Mais il manquait quelque chose. La complétude entre la demeure et son mobilier n’est pas qu’une impression, puisque l’on sait que l’architecte Robert Mallet-Stevens a pensé son œuvre comme un tout. « Ce sont les meubles qui donnent l’équilibre et les fonctions des pièces, qui permettent au visiteur de comprendre la villa. » Le Centre des Monuments Nationaux (CMN) est donc en quête permanente de ce mobilier.



Si les chaises de la salle à manger des adultes sont d’origine, 
la grande table elle, a été reconstruite.

 

Le parti pris est de retrouver la villa comme elle l’était à sa construction en 1932 et pour ce faire, les photographies prises à cette époque sont une ressource précieuse puisqu’elles permettent d’identifier les différentes pièces du mobilier, de les reconstituer à l’identique quand elles ont disparu, ou de les retrouver sur le marché de l’art quand elles sont encore détenues à titre privé.

 

Une table et trois tapis pour mieux imaginer la famille

 

Lors de la restauration de la villa, les boiseries avaient déjà été recréées.
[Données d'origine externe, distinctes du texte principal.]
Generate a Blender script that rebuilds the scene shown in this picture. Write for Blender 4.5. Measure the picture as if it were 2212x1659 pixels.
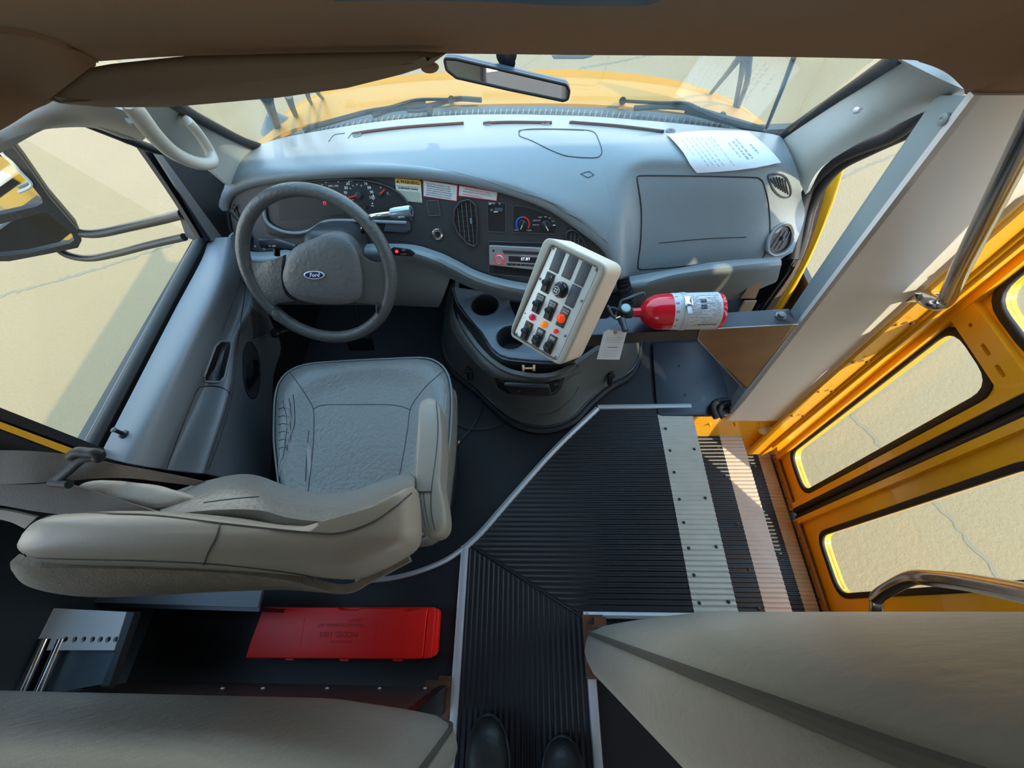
import bpy, bmesh, math, random
from mathutils import Vector as V, Matrix as M
for o in list(bpy.data.objects): bpy.data.objects.remove(o)
SC=bpy.context.scene; COL=SC.collection
random.seed(7)
# ---------------- camera ----------------
F=868.0; CAM=V((0,0,1.4))
_n=V((1155-1106,1322-829.5,F)).normalized()
_a=1125-1106; _fy=-(F*F+(1155-1106)*_a)/(1322-829.5)
_f=V((_a,_fy,F)).normalized(); _x=_f.cross(-_n).normalized()
RC=M((_x,_f,-_n))            # image axes (right,down,ahead) -> world
cam=bpy.data.objects.new('camera',bpy.data.cameras.new('camera')); COL.objects.link(cam)
cam.data.sensor_width=36; cam.data.lens=F/2212*36; cam.data.clip_start=.02; cam.data.clip_end=200
cam.matrix_world=M.Translation(CAM)@(RC@M(((1,0,0),(0,-1,0),(0,0,-1)))).to_4x4()
SC.camera=cam
SC.view_settings.view_transform='Standard'; SC.view_settings.look='None'; SC.view_settings.gamma=1
SC.view_settings.use_curve_mapping=False; SC.view_settings.exposure=1.05
# ---------------- sky and sun ----------------
W=bpy.data.worlds.new('world'); SC.world=W; W.use_nodes=True
nt=W.node_tree; bg=nt.nodes['Background']
tc=nt.nodes.new('ShaderNodeTexCoord'); sep=nt.nodes.new('ShaderNodeSeparateXYZ'); rp=nt.nodes.new('ShaderNodeValToRGB')
nt.links.new(tc.outputs['Generated'],sep.inputs[0]); nt.links.new(sep.outputs['Z'],rp.inputs[0]); nt.links.new(rp.outputs[0],bg.inputs[0])
rp.color_ramp.elements[0].position=0.0; rp.color_ramp.elements[0].color=(1,.96,.90,1)
rp.color_ramp.elements[1].position=.7; rp.color_ramp.elements[1].color=(.36,.64,.95,1)
bg.inputs[1].default_value=2.1
sun=bpy.data.objects.new('sun',bpy.data.lights.new('sun','SUN')); COL.objects.link(sun)
sun.data.energy=2.6; sun.data.color=(1,.86,.62); sun.data.angle=.01
sun.rotation_euler=V((-.72,.88,-1)).to_track_quat('-Z','Y').to_euler(); sun.location=(5,-5,8)
# ---------------- pixel -> point on a plane of the place ----------------
def ray(px,py): return RC@V(((px-1106)/F,(py-829.5)/F,1))
def P(px,py,x=None,y=None,z=None):
    d=ray(px,py)
    t=(x-CAM.x)/d.x if x is not None else (y-CAM.y)/d.y if y is not None else (z-CAM.z)/d.z
    return CAM+d*t
class Fr:
    """flat frame: origin o, axes u (right) v (up) n (towards the viewer)"""
    def __init__(s,o,u,v):
        s.o=V(o); s.u=V(u).normalized(); s.n=s.u.cross(V(v)).normalized(); s.v=s.n.cross(s.u)
    def uv(s,px,py):
        d=ray(px,py); t=(s.o-CAM).dot(s.n)/d.dot(s.n); q=CAM+d*t-s.o
        return (q.dot(s.u),q.dot(s.v))
    def w(s,u,v,n=0): return s.o+s.u*u+s.v*v+s.n*n
    def p(s,px,py,n=0):
        a=s.uv(px,py); return s.w(a[0],a[1],n)
    def mat(s,u=0,v=0,n=0):
        m=M((s.u,s.v,s.n)).transposed().to_4x4(); m.translation=s.w(u,v,n); return m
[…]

La table et les fauteuils verts du salon ont été achetés à New York en 2015. D’autres meubles ont retrouvé leur place dans différentes pièces. Par petites touches chaque année, la villa retrouve son aspect d’antan. Au mois de février, c’est la grande table de salle à manger des adultes qui est venue apporter une cohérence aux neuf chaises d’origine acquises en 2018. Elle a été reconstituée à l’identique après une étude photogrammétrique.

 

Plus récemment, ce sont trois tapis qui ont retrouvé leur place grâce au concours de la fondation du groupe AG2R La Mondiale. « Ils ne sont pas d’origine, mais ils ont été refaits aux bonnes dimensions et en respectant les niveaux de gris. C’était la seule information chromatique que l’on avait alors effectivement pour la couleur, il y a une part d’interprétation », indique Alexandre Pouliguen. L’un est tissé dans la salle à manger des enfants, les autres noués, dans le salon et la salle à manger des adultes. Colorés de façon à être cohérents avec les pièces, ils permettent effectivement de mieux imaginer qu’une famille a un jour vécu entre ces murs.

 

Retrouver le mobilier, « un vrai roman policier »



Le CMN s’appuie sur des photos de 1932 pour retrouver ou restituer le mobilier d’origine. Photo Albin Salaün, 1932

 

Si tout un chacun est satisfait de voir la Villa Cavrois retrouver son aspect d’origine au fil des années, il est aussi important de souligner qu’une telle mission de remeublement revêt des allures « d’enquête, de vrai roman policier », dit Philippe Bélaval, président du Centre des Monuments Nationaux. Estimer les pièces qui sont encore manquantes est un véritable défi : « Robert Mallet-Stevens a brûlé ses archives et donc il n’existe aucun inventaire. »

 

Cela implique une veille permanente du marché de l’art, dont le CMN est tributaire pour récupérer les meubles. « Le droit de préemption existe en France, pas à l’étranger. À New York, nous étions de simples enchérisseurs. Les sites de vente en ligne sont aussi compliqués car là-dessus, c’est plus fréquent que des choses nous échappent. »

 

Heureusement, certains manifestent eux-mêmes leurs possessions, et de grandes maisons de ventes aux enchères alertent quand une pièce intéressante se présente. « Maintenant que chacun sait que l’on veut compléter la collection, c’est plus facile car on peut compter sur le concours de tout un tas de gens. »

 

La chambre jaune, prochaine à retrouver ses couleurs ?  

 

Lors de la réception pour inaugurer l’arrivée des nouveaux tapis dans la Villa Cavrois qui a eu lieu jeudi dernier, l’Association des Amis de la Villa Cavrois a été remerciée par le président du Centre des Monuments Nationaux, Philippe Bélaval, pour sa généreuse donation. Un chèque de 13 500 euros a été remis dans le but de participer à la restitution du mobilier de la chambre jaune (un projet à près de 100 000 euros). Ce chèque financera le bureau de la chambre.

 

Ces nouveaux aménagements seront sans doute pris en charge par les Ateliers de la Chapelle, comme ceux des autres pièces. Ils sont attendus pour 2023.